Via Ghost Exchange, excerpts from a fascinating PBS interview with former hedge fund analyst Cathy O’Neil on the culture within Wall Street:
The basic cultural assumptions were not pleasant to me. The sort of most basic cultural assumption was that as a smart person, we have the right to take advantage of the system and of “dumb people.” And that is sort of — I mean, I guess I should have known, going into a hedge fund, that’s what people think.
I was thinking of it naively, more like, “Oh, there’s a system, and we should see what inefficiencies there are in the system and add information.” I mean, I just sort of drank that Kool-Aid. But once I was inside, I realized that’s not really how people think about it. They think, “Well, of course we’re going to take advantage, because we’re smart, and we can. We have better tools, and our tools are our brains.” Take advantage of absolutely everything and everyone that we can, in any way we can.
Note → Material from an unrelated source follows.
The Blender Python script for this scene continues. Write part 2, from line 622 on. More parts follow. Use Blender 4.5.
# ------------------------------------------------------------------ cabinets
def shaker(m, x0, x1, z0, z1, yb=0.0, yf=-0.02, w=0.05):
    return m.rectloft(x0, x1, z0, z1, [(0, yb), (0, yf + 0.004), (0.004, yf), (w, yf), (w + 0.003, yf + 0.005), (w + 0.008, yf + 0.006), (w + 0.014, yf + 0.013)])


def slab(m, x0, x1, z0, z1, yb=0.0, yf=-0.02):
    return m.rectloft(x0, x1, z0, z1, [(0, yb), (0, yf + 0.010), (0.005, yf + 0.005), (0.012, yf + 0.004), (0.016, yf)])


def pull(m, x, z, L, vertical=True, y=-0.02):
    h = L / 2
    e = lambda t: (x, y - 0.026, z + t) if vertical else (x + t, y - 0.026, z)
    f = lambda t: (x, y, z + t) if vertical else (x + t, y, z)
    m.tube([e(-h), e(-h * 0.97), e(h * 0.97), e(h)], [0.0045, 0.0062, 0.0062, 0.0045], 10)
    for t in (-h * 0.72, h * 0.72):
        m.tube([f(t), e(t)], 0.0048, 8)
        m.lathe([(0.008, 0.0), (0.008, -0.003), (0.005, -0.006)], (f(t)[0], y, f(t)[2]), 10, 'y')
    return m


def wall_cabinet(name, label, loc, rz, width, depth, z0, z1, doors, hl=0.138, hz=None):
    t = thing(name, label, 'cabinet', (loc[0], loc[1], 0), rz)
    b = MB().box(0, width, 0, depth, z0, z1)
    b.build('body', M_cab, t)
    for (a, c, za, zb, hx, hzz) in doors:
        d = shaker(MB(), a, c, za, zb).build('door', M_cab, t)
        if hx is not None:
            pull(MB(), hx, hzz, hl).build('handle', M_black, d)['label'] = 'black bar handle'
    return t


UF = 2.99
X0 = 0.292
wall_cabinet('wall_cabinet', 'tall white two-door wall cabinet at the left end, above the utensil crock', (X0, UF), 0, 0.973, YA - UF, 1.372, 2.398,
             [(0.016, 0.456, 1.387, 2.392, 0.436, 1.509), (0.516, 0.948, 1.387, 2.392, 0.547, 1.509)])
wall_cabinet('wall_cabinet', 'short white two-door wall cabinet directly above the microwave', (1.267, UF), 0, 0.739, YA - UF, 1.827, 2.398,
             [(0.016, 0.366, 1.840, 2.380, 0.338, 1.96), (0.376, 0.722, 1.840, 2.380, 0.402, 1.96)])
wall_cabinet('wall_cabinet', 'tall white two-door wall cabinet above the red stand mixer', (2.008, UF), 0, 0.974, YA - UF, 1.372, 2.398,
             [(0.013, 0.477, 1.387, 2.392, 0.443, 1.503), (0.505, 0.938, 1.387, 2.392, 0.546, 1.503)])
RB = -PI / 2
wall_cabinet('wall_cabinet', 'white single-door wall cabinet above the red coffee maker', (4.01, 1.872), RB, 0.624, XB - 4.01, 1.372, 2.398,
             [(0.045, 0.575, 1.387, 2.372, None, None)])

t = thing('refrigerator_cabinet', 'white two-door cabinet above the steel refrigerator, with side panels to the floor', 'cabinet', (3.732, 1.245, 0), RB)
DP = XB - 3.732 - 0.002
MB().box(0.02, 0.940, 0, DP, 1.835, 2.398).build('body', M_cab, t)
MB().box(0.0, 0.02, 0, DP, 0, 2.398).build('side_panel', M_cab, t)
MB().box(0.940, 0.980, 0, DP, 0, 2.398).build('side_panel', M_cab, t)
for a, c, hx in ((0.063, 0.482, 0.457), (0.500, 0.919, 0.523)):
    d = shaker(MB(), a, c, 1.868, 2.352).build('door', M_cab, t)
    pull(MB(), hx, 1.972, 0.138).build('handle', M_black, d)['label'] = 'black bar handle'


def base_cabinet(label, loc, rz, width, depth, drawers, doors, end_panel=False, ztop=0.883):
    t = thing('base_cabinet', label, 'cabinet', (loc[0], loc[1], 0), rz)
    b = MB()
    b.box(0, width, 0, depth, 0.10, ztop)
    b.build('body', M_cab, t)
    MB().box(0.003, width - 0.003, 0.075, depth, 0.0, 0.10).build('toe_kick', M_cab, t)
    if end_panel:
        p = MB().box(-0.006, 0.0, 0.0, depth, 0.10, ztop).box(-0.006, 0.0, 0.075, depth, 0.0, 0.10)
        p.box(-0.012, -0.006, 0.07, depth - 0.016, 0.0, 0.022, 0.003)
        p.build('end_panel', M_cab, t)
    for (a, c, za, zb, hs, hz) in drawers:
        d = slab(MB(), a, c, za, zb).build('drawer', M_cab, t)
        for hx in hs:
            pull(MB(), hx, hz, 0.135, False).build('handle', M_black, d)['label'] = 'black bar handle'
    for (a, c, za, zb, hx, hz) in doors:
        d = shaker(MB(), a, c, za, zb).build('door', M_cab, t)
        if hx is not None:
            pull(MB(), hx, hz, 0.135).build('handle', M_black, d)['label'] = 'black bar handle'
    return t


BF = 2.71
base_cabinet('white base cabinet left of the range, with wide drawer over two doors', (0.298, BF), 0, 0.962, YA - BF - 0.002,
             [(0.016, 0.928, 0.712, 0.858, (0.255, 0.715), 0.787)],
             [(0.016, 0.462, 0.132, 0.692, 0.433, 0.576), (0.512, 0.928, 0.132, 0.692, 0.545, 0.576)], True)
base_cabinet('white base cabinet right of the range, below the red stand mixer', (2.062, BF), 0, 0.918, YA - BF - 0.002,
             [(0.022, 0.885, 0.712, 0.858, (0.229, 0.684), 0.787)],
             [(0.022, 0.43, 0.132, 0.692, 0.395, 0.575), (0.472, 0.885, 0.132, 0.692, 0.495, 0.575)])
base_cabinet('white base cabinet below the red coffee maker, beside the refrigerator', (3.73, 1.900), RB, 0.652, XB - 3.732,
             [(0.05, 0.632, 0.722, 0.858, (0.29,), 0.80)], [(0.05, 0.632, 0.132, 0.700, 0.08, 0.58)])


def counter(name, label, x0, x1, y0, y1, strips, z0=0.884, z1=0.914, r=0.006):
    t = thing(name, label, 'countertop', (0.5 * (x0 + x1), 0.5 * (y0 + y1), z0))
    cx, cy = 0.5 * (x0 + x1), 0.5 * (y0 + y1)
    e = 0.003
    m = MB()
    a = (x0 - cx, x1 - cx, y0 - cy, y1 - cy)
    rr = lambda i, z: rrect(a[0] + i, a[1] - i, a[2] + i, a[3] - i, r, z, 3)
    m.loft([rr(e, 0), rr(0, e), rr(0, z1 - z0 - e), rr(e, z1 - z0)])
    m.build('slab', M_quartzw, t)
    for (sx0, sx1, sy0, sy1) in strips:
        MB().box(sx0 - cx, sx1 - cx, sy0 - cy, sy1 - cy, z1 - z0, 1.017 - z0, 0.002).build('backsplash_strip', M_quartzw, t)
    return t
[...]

You know, Occupy Wall Street from the very beginning was being criticized. The people in Zuccotti Park, the occupiers were being criticized for not really knowing how the system works. And what I realized was, you know what? Nobody knows how the system works. Even the people in finance don’t understand the system.
They understand their little corner of the system. If it’s securitized products, they understand how that works. If it’s, you know, arbing [arbitraging] the equities market, they understand how that works. But very few people would come forward and say: “I know how everything works.” It’s a huge black box, in other words, and they are seeing the output of that black box.